Minggu, 29 September 1991
Pukul 07.00 pagi ini, di Tapos, Presiden Soeharto menerima 75 orang perwira tinggi peserta Rapim ABRI dipimpin Pangab Jenderal Try Strisno. Dalam acara itu hadir pula Menteri Hankam LB Moerdani. Pada kesempatan itu Kepala Negara mengharapkan kepada ABRI dan seluruh lapisan masyarakat agar hasil yang telah diperoleh didalam proses pembangunan nasional supaya dipertahankan, dan jangan sampai mengalami kemunduran.

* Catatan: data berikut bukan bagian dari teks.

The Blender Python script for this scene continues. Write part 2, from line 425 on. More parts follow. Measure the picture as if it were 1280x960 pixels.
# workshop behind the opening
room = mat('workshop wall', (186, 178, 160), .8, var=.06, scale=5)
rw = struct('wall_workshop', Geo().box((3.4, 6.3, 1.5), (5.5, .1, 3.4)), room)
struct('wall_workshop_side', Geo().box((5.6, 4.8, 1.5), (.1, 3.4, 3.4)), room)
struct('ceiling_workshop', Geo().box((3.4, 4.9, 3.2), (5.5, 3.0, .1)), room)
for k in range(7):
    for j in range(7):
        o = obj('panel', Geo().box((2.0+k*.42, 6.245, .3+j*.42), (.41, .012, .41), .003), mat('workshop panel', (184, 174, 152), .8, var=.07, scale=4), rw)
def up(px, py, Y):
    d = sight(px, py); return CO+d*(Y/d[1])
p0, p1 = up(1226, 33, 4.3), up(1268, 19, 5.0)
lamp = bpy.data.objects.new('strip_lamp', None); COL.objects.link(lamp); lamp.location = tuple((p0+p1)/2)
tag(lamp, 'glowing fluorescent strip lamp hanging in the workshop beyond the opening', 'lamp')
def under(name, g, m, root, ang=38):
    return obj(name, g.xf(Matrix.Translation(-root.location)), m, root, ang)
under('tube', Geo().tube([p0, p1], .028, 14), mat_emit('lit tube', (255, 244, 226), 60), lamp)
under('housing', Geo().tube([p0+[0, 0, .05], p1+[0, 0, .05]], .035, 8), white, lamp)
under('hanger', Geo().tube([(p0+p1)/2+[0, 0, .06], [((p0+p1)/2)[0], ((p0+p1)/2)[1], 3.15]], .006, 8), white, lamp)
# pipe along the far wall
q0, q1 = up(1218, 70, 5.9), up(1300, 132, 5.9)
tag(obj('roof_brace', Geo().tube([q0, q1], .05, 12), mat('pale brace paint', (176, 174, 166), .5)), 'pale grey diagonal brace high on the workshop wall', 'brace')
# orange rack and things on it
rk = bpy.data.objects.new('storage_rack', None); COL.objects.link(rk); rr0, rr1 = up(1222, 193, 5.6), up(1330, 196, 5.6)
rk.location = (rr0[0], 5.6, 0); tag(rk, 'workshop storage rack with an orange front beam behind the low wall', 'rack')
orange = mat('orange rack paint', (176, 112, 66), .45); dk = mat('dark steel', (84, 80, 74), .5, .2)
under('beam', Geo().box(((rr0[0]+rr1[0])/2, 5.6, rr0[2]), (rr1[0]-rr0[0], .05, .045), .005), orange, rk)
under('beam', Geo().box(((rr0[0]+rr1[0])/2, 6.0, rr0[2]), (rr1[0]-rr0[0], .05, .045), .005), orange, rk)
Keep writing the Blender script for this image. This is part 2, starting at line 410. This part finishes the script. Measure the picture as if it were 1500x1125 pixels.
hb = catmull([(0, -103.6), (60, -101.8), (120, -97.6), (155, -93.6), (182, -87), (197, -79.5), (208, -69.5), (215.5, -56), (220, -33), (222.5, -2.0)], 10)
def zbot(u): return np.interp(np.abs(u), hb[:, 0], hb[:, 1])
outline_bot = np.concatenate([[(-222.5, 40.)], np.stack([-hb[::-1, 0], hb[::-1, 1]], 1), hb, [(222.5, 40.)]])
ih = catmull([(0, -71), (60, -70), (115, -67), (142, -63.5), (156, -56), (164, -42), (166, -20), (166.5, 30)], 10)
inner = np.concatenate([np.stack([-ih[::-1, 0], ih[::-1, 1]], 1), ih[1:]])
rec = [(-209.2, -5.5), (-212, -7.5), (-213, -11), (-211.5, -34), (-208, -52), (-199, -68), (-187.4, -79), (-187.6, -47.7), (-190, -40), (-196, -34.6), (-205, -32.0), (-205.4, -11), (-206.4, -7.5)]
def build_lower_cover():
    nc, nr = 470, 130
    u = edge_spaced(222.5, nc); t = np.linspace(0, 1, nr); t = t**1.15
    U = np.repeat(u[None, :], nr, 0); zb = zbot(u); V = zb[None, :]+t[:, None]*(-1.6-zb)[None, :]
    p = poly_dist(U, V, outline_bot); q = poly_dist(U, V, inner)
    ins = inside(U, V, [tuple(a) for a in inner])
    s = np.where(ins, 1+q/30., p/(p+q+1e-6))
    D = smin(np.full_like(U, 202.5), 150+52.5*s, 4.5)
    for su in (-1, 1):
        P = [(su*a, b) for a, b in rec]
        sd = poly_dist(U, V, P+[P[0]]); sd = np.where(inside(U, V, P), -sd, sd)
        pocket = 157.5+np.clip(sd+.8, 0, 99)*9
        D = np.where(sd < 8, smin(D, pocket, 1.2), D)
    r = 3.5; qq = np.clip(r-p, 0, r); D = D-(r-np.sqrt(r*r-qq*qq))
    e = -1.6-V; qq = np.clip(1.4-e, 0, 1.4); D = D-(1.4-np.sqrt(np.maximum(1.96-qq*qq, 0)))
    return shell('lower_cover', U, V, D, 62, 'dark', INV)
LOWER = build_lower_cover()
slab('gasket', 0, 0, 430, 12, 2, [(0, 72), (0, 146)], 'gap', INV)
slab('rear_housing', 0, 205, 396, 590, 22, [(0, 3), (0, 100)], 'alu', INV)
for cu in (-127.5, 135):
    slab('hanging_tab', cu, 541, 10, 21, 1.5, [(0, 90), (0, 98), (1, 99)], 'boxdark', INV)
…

Dihadapan para peserta Rapim ABRI  tersebut, Kepala Negara juga berbicara mengenai hubungan antara pemerintah dengan DPR. Dikatakannya bahwa pemerintah dan DPR tidak perlu saling berhadapn, dan tidak bisa saling menjatuhkan, tetapi saling isi mengisi. Namun ditegaskannya bahwa tidak ada larangan bagi anggota DPR untuk bicara vokal dan melakukan kritik terhadap pemerintah, asalkan itu dilakukan sesuai dengan sopan santun Demokrasi Pancasila dan aturan main yang ada, serta tidak asal “jeplak” atau asal ingin diap berani saja. Menurut Presiden, DPR tidak dilarang untuk vokal dalam menyuarakan aspirasi rakyat, karena memang tugasnya adalah mengontrol pemerintah. Namun, dalam soal mengeritik, hal itu harus dalam batas-batas wewenangnya. Presiden mengakui bahwa masih banyak orang yang tidak mengerti Demokrasi Pancasila yang berdasarkan musyawarah mufakat. Dalam musyawarah untuk mufakat itu kepentingan rakyat dan kepentingan negara harus diutamakan dan sebaliknya kepentingan pribadi dan golongan harus disingkirkan.

Selasa, 29 September 1992
Dalam penerbangan menuju tanah air, Presiden Soeharto, sebagai Ketua Gerakan Non-Blok, menyatakan pendapatnya bahwa keanggotaan tetap Dewan Keamanan PBB perlu ditambah minimal enam negara lagi. Negara-negara yang dianggapnya pantas menjadi anggota Dewan Keamanan adalah Indonesia, India, Jepang, Jerman dan masing-masing satu wakil dari Afrika dan satu dari Amerika.